Educação
O Febeapá, aqui e acolá
A capacidade destrutiva e o festival de besteiras resultantes da exacerbação de certezas


Começamos por aqui, nos Tristes Trópicos. Dias atrás, os sites UOL e G1 reproduziram os ensinamentos oferecidos à moçada pelos slides da Secretaria de Educação de São Paulo:
“A proibição do uso de biquínis foi adotada por Jânio Quadros em 1961, quando ele era prefeito de São Paulo. Ele emitiu um decreto vetando o uso de biquínis nas praias da cidade. A justificativa de Quadros era que o traje de banho seria uma afronta à moral e aos bons costumes. Esse impedimento também causou grande repercussão na época e gerou protestos de mulheres”.
Jânio realmente proibiu o biquíni, mas a medida foi tomada quando ele era presidente, com foco nas praias do País, não da capital paulista.
Na Aula 25, para estudantes do 8º ano sobre “os abolicionistas”, o slide da secretaria de Ricardo Feder afirmava ter sido Dom Pedro II, e não a filha, Princesa Isabel, quem assinou a Lei Áurea em 1888 para o fim da escravidão no Brasil.
Tais descalabros históricos trouxeram-me à lembrança o Samba do Crioulo Doido, obra-prima de fina ironia do escritor Sérgio Porto, o Stanislaw Ponte Preta.
Foi em Diamantina onde nasceu JK
Que a princesa Leopoldina
a resolveu se casar
Mas Chica da Silva tinha
outros pretendentes
E obrigou a princesa a se
casar com Tiradentes
Laiá, laiá, laiá, o bode que deu
vou te contar
Laiá, laiá, laiá, o bode que deu
vou te contar
Joaquim José, que também
é da Silva Xavier
Queria ser dono do mundo
E se elegeu Pedro Segundo
Das estradas de Minas,
seguiu pra São Paulo
E falou com Anchieta
O vigário dos índios aliou-se
a Dom Pedro
Acabou com a falseta
Da união deles dois ficou
resolvida a questão
E foi proclamada a escravidão
E foi proclamada a escravidão
Assim se conta essa história
Que é dos dois a maior glória
A Leopoldina virou trem
E Dom Pedro é uma estação também
Oh-oh-oh, o trem tá atrasado
ou já passou?
Oh-oh-oh, o trem tá atrasado
ou já passou?
O humor de Sérgio Porto, o Stanislaw, não perdia vaza. Em uma de suas crônicas no livro Febeapá – O Festival de Besteira Que Assola o País, o Ponte Preta retomou o tema das falas que sucumbem aos desencontros linguísticos e, assim, homenageiam o refrão de Machado de Assis: o grotesco é o ridículo tomado a sério.

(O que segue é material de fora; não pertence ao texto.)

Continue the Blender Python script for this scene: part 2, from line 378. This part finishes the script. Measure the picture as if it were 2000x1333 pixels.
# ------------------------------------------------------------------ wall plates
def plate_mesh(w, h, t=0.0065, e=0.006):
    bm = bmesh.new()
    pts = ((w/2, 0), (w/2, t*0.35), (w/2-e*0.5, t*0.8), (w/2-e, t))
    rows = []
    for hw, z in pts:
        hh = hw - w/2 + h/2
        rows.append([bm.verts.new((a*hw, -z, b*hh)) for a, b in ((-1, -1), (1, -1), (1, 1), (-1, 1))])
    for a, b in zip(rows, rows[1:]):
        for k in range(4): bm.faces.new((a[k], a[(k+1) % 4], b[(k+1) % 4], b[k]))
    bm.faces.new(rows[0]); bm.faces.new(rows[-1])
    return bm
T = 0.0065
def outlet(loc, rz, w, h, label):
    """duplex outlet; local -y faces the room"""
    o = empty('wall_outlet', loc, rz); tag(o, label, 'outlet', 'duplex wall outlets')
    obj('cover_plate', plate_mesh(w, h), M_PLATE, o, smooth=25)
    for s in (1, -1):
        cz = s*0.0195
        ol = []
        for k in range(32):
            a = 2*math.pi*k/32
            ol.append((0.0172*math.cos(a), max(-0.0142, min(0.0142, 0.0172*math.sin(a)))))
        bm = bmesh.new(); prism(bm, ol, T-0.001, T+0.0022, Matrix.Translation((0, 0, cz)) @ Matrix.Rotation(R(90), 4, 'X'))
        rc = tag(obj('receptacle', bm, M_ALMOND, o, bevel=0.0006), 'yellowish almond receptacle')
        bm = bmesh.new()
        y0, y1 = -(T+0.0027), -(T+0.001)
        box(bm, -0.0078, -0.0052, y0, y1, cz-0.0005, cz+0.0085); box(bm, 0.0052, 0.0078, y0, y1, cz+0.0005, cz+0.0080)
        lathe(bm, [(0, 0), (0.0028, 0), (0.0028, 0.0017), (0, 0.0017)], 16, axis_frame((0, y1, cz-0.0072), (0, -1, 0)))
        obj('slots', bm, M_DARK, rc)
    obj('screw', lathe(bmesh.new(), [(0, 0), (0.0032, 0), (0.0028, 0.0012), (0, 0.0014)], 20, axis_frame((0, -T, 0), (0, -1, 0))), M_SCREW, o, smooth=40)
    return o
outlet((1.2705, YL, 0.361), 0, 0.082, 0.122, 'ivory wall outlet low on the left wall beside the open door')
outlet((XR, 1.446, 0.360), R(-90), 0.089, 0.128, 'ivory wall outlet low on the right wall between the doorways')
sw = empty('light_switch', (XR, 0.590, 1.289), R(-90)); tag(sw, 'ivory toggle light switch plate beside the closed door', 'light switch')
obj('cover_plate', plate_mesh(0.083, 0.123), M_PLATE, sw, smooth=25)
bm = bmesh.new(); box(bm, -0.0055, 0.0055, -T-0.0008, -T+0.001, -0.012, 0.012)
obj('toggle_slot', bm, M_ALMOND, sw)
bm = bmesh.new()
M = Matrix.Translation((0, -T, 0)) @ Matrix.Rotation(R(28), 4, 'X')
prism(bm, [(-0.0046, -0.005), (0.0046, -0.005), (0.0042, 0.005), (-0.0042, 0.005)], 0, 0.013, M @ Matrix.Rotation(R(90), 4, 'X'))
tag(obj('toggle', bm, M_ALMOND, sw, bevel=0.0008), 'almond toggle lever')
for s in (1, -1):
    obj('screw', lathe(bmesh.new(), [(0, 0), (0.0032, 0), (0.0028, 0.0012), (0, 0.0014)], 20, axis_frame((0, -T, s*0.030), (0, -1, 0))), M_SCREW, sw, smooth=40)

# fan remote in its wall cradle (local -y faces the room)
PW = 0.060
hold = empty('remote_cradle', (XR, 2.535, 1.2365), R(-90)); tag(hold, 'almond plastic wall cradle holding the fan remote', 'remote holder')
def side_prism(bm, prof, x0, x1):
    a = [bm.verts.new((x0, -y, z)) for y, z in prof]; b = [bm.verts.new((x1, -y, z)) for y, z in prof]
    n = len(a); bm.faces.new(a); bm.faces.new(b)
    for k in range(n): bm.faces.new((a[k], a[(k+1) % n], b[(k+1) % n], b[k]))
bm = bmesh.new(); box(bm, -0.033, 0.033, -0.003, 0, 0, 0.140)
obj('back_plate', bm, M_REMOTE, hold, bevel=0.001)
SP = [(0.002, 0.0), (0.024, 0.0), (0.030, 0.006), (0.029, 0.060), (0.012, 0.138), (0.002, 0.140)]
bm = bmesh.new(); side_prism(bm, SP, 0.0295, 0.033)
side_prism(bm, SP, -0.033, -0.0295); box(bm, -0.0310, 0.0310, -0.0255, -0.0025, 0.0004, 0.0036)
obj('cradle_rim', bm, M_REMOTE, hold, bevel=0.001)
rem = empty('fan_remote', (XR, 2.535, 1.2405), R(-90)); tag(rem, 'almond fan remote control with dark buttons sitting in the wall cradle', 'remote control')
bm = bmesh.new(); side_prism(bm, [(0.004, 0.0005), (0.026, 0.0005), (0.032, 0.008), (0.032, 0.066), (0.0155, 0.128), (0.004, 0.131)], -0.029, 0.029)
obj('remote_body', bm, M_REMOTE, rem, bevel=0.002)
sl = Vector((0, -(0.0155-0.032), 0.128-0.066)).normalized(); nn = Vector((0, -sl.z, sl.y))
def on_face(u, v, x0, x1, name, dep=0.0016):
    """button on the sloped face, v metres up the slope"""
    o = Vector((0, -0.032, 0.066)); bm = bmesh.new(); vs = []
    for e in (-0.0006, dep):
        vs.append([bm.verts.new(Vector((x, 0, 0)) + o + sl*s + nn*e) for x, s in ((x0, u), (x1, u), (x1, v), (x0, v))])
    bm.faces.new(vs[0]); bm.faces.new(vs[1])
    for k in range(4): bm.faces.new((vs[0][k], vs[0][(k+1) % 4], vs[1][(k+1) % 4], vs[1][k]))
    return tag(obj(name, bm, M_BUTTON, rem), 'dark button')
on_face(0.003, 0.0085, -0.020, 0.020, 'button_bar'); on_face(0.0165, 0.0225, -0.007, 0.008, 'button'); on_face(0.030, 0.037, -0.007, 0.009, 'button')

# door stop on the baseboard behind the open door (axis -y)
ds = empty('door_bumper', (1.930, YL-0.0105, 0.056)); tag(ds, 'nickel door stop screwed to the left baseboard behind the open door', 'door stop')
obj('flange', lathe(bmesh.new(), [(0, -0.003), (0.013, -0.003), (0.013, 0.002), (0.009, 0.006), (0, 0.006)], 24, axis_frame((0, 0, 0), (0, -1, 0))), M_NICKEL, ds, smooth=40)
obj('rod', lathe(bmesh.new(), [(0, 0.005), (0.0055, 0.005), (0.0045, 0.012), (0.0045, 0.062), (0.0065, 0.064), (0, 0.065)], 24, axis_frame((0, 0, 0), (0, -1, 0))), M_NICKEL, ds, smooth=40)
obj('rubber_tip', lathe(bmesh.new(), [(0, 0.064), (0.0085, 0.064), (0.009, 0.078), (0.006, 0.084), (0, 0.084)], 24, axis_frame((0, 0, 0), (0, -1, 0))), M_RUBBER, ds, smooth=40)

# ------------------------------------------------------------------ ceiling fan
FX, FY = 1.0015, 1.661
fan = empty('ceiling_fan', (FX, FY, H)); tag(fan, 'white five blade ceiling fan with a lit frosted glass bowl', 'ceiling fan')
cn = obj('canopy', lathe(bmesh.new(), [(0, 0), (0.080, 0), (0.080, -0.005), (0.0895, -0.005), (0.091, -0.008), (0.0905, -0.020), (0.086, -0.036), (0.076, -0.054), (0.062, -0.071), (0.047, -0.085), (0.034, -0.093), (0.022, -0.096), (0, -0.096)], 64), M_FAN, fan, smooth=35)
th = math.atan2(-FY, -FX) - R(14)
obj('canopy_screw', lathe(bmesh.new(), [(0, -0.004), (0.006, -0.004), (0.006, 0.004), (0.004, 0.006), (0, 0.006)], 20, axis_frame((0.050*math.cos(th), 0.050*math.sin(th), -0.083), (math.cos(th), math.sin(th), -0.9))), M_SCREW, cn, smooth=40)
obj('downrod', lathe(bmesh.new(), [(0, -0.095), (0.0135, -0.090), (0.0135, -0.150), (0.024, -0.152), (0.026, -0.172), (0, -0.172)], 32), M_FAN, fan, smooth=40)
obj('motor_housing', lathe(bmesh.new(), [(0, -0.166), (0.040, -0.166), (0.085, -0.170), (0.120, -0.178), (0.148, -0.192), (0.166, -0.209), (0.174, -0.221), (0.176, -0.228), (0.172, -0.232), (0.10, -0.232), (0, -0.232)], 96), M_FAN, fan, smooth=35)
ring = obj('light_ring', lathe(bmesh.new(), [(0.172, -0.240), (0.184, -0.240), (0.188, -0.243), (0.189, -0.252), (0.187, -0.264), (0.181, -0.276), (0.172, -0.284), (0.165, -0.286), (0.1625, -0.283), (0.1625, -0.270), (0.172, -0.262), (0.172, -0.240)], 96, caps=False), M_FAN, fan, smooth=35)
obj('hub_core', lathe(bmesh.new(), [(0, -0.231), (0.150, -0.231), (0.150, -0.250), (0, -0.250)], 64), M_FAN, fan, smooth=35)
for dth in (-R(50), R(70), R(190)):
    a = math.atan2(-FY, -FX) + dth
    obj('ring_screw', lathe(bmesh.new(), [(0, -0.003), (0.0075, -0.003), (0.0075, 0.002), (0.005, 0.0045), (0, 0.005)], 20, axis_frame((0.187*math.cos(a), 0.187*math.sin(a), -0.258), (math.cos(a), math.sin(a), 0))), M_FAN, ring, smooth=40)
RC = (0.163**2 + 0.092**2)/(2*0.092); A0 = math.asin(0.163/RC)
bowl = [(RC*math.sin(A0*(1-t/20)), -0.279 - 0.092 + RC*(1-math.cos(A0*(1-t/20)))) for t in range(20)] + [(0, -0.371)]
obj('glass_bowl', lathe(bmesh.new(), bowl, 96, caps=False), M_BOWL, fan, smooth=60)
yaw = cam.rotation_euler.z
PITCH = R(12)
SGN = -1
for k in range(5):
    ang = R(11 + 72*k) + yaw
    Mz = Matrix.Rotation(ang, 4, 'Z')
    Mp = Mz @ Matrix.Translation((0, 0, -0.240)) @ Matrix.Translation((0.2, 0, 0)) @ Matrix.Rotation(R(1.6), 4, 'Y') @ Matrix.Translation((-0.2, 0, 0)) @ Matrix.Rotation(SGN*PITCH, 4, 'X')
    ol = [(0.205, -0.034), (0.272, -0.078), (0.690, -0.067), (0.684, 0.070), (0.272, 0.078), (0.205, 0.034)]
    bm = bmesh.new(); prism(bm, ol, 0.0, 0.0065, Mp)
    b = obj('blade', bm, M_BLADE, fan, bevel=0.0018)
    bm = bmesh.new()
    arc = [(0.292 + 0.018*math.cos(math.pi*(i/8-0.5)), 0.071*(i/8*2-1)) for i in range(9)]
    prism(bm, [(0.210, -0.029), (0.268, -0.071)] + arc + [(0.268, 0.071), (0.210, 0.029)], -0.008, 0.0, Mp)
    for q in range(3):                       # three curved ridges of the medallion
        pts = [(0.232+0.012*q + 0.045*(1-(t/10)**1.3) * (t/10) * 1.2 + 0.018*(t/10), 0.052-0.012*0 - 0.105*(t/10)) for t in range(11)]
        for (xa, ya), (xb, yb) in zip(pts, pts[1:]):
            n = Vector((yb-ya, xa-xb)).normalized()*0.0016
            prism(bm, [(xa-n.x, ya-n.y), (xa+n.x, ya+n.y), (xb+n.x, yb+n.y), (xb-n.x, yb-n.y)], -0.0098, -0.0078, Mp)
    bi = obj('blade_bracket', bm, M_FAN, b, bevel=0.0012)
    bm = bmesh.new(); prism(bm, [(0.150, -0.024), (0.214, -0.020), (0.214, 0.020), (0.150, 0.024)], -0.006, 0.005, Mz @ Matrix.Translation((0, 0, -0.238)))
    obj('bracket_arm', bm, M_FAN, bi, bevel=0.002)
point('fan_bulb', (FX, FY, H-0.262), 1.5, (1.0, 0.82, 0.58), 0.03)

“Quem fala diversas línguas – convém esclarecer, embora não venha ao caso – é poliglota e, se estamos dizendo isto, é para aproveitar a oportunidade e tirar uma dúvida de certo cantor da Rádio Nacional que, noutro dia, referindo-se ao genro de Khrushchev, que aqui esteve para uma temporada de comédia, explicou:
– O homem é bárbaro. Fala russo, francês, inglês, alemão e italiano. É um troglodita”.
Acolá, nas plagas de Tio Sam, um grupo de libertários elaborou o Free Town Project, um plano para assumir o controle de uma cidade americana e eliminar completamente os governos municipais.
Em 2004, eles voltaram seus olhos para Grafton – New Hampshire –, uma cidadezinha pouco povoada, servida por uma estrada bem pavimentada. Quando chegaram em Grafton, o financiamento público encolheu para praticamente tudo: o corpo de bombeiros, a biblioteca, a escola. Leis estaduais e federais tornaram-se pouco ouvidas nos espaços da cidade. Os cidadãos amantes da liberdade ignoraram as leis e regulamentos sobre o descarte de alimentos. Os ursos sentiam o cheiro de comida. O lixo se acumulou nas ruas.
O livro de Matthew Hongoltz-Hetling A Libertarian Walks Into a Bear é a história engraçada e aterrorizante do que pode acontecer quando o governo desaparece da cena. Tiroteio, assaltos e políticos esfaqueados. A vida livre frequentemente terminava nas garras de um urso.
O pesadelo em que se transformou o sonho libertário em Grafton lançou os indivíduos livres no trágico embate entre o desespero e a desesperança. A cidadania retrocede para a situação hobbesiana do bellum omnium contra omnes.
Hobbes compreendeu a capacidade destrutiva do conflito fundado na exacerbação das certezas que infestam a consciência dos fanáticos da racionalidade em combinação com o credo individualista. •
Publicado na edição n° 1276 de CartaCapital, em 13 de setembro de 2023.